#### Collected material ####

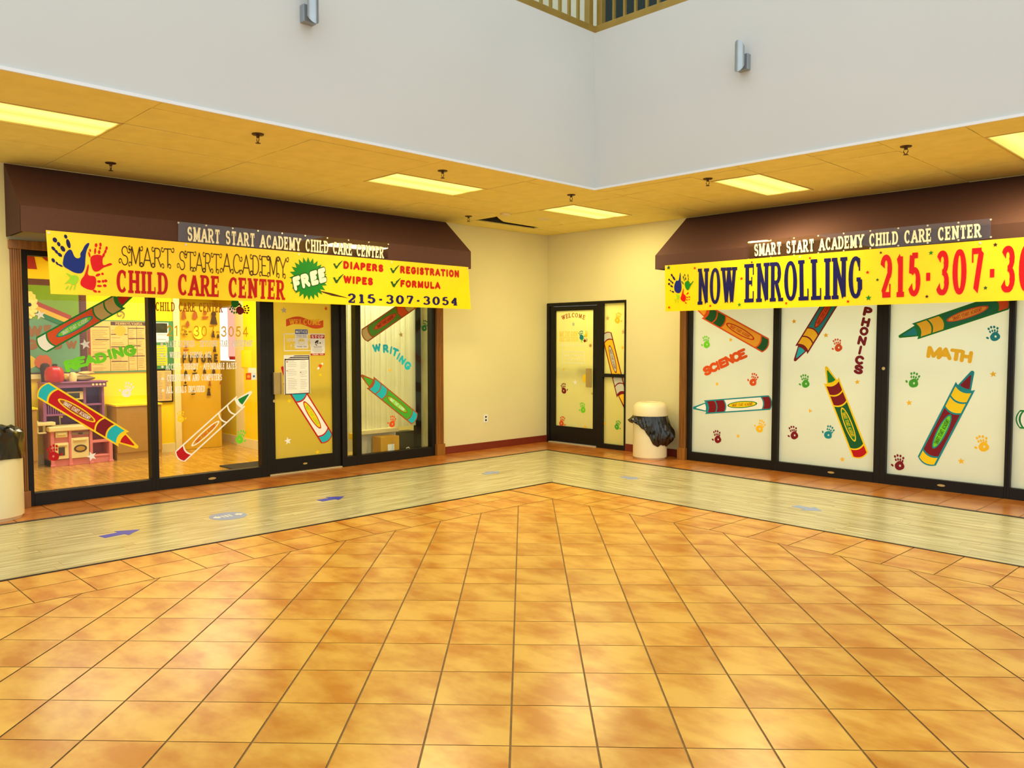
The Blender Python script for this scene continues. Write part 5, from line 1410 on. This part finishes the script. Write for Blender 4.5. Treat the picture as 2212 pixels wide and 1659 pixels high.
# tan low cabinets on either side of the toy kitchen
def low_cabinet(a, b, zt, lab):
    t = thing('low_cabinet', PK((a + b) / 2, 0, 0), lab, 'cabinet', 'tan low cabinets in the classroom')
    m_ = MB(); m_.pbox(PK, a, b, .10, zt, -.38, 0, M_kraft); m_.build('body', t, bevel=.004)
    m_ = MB(); m_.pbox(PK, a - .0, b, 0, .10, -.38, -.02, mat('ochre plinth', (190, 146, 60), .6)); m_.build('plinth', t)
    m_ = MB(); m_.pbox(PK, a - .01, b + .01, zt, zt + .02, -.385, .012, M_yel); m_.build('top', t)
s0 = (-5.703, 0.599)[0]; zt = (-5.384, 0.749)[1]
low_cabinet(s0 + .03, s0 + .62, zt - .02, 'tan low cabinet right of the toy kitchen')
s1 = (-6.617, 0.659)[0]
low_cabinet(-7.6, s1, zt - .0, 'tan low cabinet at the left end of the classroom')

# toy kitchen
K_pink = mat('pink moulded plastic', (226, 132, 134), .45, .05, 6); K_purple = mat('lilac moulded plastic', (150, 88, 138), .45, .06, 6); K_dpurple = mat('deep lilac plastic', (112, 58, 128), .45, .06, 6)
K_cream = mat('cream moulded plastic', (240, 222, 158), .4, .04, 6); K_dark = mat('smoked plastic', (70, 56, 36), .3, .1); K_grey = mat('grey plastic panel', (150, 120, 100), .45, .06)
kq = [(-6.469, 0.005), (-5.71, 1.07)]
ks0, ks1 = (-6.472, 0.253)[0], (-5.732, 0.184)[0]
KW = ks1 - ks0
zc = (-6.087, 0.487)[1]; ztop = (-6.168, 1.075)[1]
t = thing('toy_kitchen', PK((ks0 + ks1) / 2, 0, -.15), 'pink and lilac toy kitchen against the yellow classroom wall', 'toy kitchen')
X = lambda u: ks0 + KW * u
B = lambda u0, u1, z0, z1, o0, o1, m: (lambda mb: (mb.pbox(PK, X(u0), X(u1), z0, z1, o0, o1, m), mb)[1])(MB())
m_ = MB()
m_.pbox(PK, X(0), X(1), .0, .085, -.32, -.02, K_pink)
for u0, u1 in ((0, .055), (.285, .335), (.62, .67), (.94, 1)): m_.pbox(PK, X(u0), X(u1), 0, zc - .03, -.32, .0, K_pink); m_.pbox(PK, X(u0) - .008, X(u1) + .008, 0, .03, -.02, .012, K_pink)
m_.pbox(PK, X(.055), X(.62), .085, zc - .03, -.32, -.03, K_pink); m_.pbox(PK, X(.62), X(1), .085, .11, -.32, -.01, K_pink); m_.pbox(PK, X(.62), X(1), .085, zc, -.32, -.29, mat('rose plastic', (200, 84, 96), .45))
zs = (-5.896, 0.285)[1]
m_.pbox(PK, X(.62), X(1), zs - .015, zs + .02, -.30, -.005, K_pink)
m_.build('base_unit', t, bevel=.006)
m_ = MB(); m_.pbox(PK, X(-.03), X(1.05), zc - .035, zc + .028, -.33, .03, K_cream); m_.build('worktop', t, bevel=.012)
m_ = MB(); m_.pbox(PK, X(.12), X(.30), zc + .028, zc + .032, -.22, -.04, mat('sink basin', (206, 188, 130), .4)); m_.build('sink', t)
m_ = MB(); p0 = PK(X(.24), zc + .03, -.24); m_.tube([p0, (p0[0], p0[1], p0[2] + .10), (p0[0] + .02, p0[1], p0[2] + .125), (p0[0] + .08, p0[1], p0[2] + .12), (p0[0] + .09, p0[1], p0[2] + .10)], .011, K_cream, 8); m_.build('faucet', t, smooth=True)
def kdoor(nm, q, win=None, hand_=None):
    (a, z0), (b, z1) = q
    m_ = MB(); m_.pbox(PK, a, b, z0, z1, -.03, .002, K_cream); o = m_.build(nm, t, bevel=.006)
    if win:
        m_ = MB(); m_.slab(PK, win, .002, .006, K_dark); m_.build('window', o)
    m_ = MB(); m_.pbox(PK, a + (b - a) * .12, b - (b - a) * .12, z1 - .035, z1 - .018, .002, .02, K_cream); m_.build('handle', o, bevel=.004)
q = [(-6.413, 0.372), (-6.275, 0.444)]; kdoor('drawer', q)
q = [(-6.425, 0.095), (-6.265, 0.302)]; w_ = [(-6.386, 0.141), (-6.313, 0.249)]; kdoor('cupboard_door', q, rect(w_[0][0], w_[1][0], w_[0][1], w_[1][1]))
q = [(-6.237, 0.09), (-6.024, 0.355)]; c = (-6.128, 0.214, 0.1); kdoor('oven_door', q, ellipse(c[:2], c[2] * .78, c[2] * .5))
c_ = MB(); c_.slab(PK, ellipse(c[:2], c[2] * .55, c[2] * .3), .006, .0075, mat('baked toy food', (196, 150, 50), .5)); c_.build('oven_picture', t)
q = [(-6.229, 0.393), (-6.02, 0.429)]; m_ = MB(); m_.pbox(PK, q[0][0], q[1][0], q[0][1], q[1][1], -.03, .004, K_grey); m_.slab(PK, ellipse(((q[0][0] + q[1][0]) / 2, (q[0][1] + q[1][1]) / 2), .03, .012), .004, .012, K_dark); m_.build('control_panel', t)
# hutch
hz0, hz1 = zc + .028, ztop
m_ = MB()
m_.pbox(PK, X(-.06), X(.95), hz1 - .075, hz1, -.33, -.06, K_purple); m_.pbox(PK, X(-.07), X(.97), hz1 - .012, hz1 + .006, -.34, -.04, K_purple)
m_.pbox(PK, X(-.05), X(.93), hz0, hz1 - .07, -.335, -.31, K_dpurple)
for u0, u1 in ((-.06, -.01), (.585, .63), (.89, .93)): m_.pbox(PK, X(u0), X(u1), hz0, hz1 - .07, -.33, -.12, K_purple)
z_ = (-5.904, 0.767)[1]; m_.pbox(PK, X(.63), X(.89), z_ - .012, z_ + .012, -.33, -.13, K_purple)
z2 = (-6.368, 0.653)[1]; m_.pbox(PK, X(-.05), X(.60), z2 - .012, z2 + .012, -.33, -.13, K_purple); m_.pbox(PK, X(.25), X(.6), z_ + .01, z_ + .03, -.33, -.14, K_purple)
m_.build('hutch', t, bevel=.005)
m_ = MB()
for k in range(7): m_.pbox(PK, X(-.01 + .036 * k), X(.004 + .036 * k), z2, z2 + .13, -.15, -.14, K_purple)
m_.build('plate_rack', t)
q = [(-6.231, 0.84), (-6.022, 0.948)]
m_ = MB(); m_.pbox(PK, q[0][0], q[1][0], q[0][1], q[1][1], -.31, -.13, K_cream); o = m_.build('microwave', t, bevel=.006)
m_ = MB(); m_.pbox(PK, q[0][0] + .015, q[1][0] - .06, q[0][1] + .02, q[1][1] - .02, -.13, -.126, K_dark); m_.build('window', o)
m_ = MB()
for u in (.72, .78, .84, .9): m_.slab(PK, ellipse((X(u), hz1 - .04), .014, .014, 0, 14), -.06, -.045, K_cream)
m_.build('hooks', t)
q = [(-6.608, 0.429), (-6.398, 0.578)]
m_ = MB(); m_.pbox(PK, q[0][0], q[0][0] + .02, q[0][1], q[1][1] + .02, -.26, -.06, K_cream); m_.pbox(PK, q[0][0], q[1][0] + .0, q[1][1] - .045, q[1][1] - .005, -.26, -.04, K_cream); m_.pbox(PK, q[0][0], q[1][0] - .10, q[0][1], q[0][1] + .02, -.26, -.06, K_cream)
m_.pbox(PK, q[1][0] - .13, q[1][0] - .10, q[0][1], q[1][1] - .045, -.2, -.1, K_cream); m_.build('side_shelf', t, bevel=.006)
# things on top of the toy kitchen
c = [(-6.371, 1.082), (-6.267, 1.281)]
pc = PK(((-6.491, 1.178)[0] + (-6.265, 1.172)[0]) / 2, hz1 + .006, -.115); pr = ((-6.265, 1.172)[0] - (-6.491, 1.178)[0]) / 2
t = thing('toy_pot', pc, 'red toy pot on top of the toy kitchen', 'pot')
M_redp = mat('glossy red plastic', (190, 24, 10), .25, .08, 6, .5, 0, .3)
m_ = MB(); m_.lathe(pc, [(pr * .86, 0), (pr * .98, .02), (pr, .09), (pr * .96, .14), (pr * .75, .185), (pr * .3, .205)], M_redp, 28); m_.build('body', t, smooth=True)
m_ = MB(); m_.lathe((pc[0], pc[1] + .01, pc[2] + .203), [(.03, 0), (.034, .02), (.02, .03)], K_dark, 14); m_.build('knob', t, smooth=True)
pc2 = PK((-6.44, 1.249)[0], hz1 + .006, -.275)
t = thing('toy_helmet', pc2, 'dark brown rounded toy behind the red pot', 'toy')
m_ = MB(); m_.lathe(pc2, [(.045, 0), (.05, .12), (.06, .17), (.05, .22), (.02, .24)], mat('dark brown felt', (60, 34, 16), .8), 18); m_.build('shell', t, smooth=True)
def lump(c, rx, ry, rz, m, amp=.12, n=20):
    mb = MB(); prof = [(math.sin(R(20 + 140 * k / 8)), -math.cos(R(20 + 140 * k / 8))) for k in range(9)]
    mb.lathe(c, [(max(.05, a) , b * rz + rz) for a, b in prof], m, n, rx, ry, fn=lambda r, z, th, j: (r * (1 + amp * math.sin(th * 3 + j)), max(0, z + rz * .08 * math.sin(th * 5 + j * 2)) if j else 0))
    return mb
q = PK((-6.224, 1.119)[0], hz1 + .006, -.2); tag(lump(q, .045, .035, .045, mat('ochre plush', (206, 160, 60), .9)).build('toy_ball', smooth=True), 'ochre round toy between the red pot and the folded cloth', 'toy')
q = PK((-6.013, 1.112)[0], hz1 + .006, -.2); tag(lump(q, .09, .14, .035, mat('grey brown cloth', (150, 122, 70), .95, .2, 14), .08).build('folded_cloth', smooth=True), 'grey brown folded cloth on the right of the toy kitchen top', 'cloth')
q = PK((-5.976, 1.216)[0], hz1 + .088, -.2); tag(lump(q, .08, .10, .022, mat('cream and red bag', (216, 178, 110), .8, .3, 20), .06).build('toy_purse', smooth=True), 'cream patterned toy purse lying on the folded cloth', 'bag')
q = PK((-6.165, 1.19)[0], hz1 + .006, -.10)
mb = MB(); mb.lathe(q, [(.04, 0), (.05, .05), (.035, .11), (.02, .12)], mat('cream cloth cap', (232, 206, 140), .9, .1), 16); tag(mb.build('cloth_cap', smooth=True), 'cream cloth cap leaning between the pot and the folded cloth', 'hat')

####

■ Work instructions ■
Repeat the lines above, starting at the first and stopping after the line that holds "low_cabinet(-7.6, s1, zt", with the pictures left out.

■ Full output ■
The Blender Python script for this scene continues. Write part 5, from line 1410 on. This part finishes the script. Write for Blender 4.5. Treat the picture as 2212 pixels wide and 1659 pixels high.
# tan low cabinets on either side of the toy kitchen
def low_cabinet(a, b, zt, lab):
    t = thing('low_cabinet', PK((a + b) / 2, 0, 0), lab, 'cabinet', 'tan low cabinets in the classroom')
    m_ = MB(); m_.pbox(PK, a, b, .10, zt, -.38, 0, M_kraft); m_.build('body', t, bevel=.004)
    m_ = MB(); m_.pbox(PK, a - .0, b, 0, .10, -.38, -.02, mat('ochre plinth', (190, 146, 60), .6)); m_.build('plinth', t)
    m_ = MB(); m_.pbox(PK, a - .01, b + .01, zt, zt + .02, -.385, .012, M_yel); m_.build('top', t)
s0 = (-5.703, 0.599)[0]; zt = (-5.384, 0.749)[1]
low_cabinet(s0 + .03, s0 + .62, zt - .02, 'tan low cabinet right of the toy kitchen')
s1 = (-6.617, 0.659)[0]
low_cabinet(-7.6, s1, zt - .0, 'tan low cabinet at the left end of the classroom')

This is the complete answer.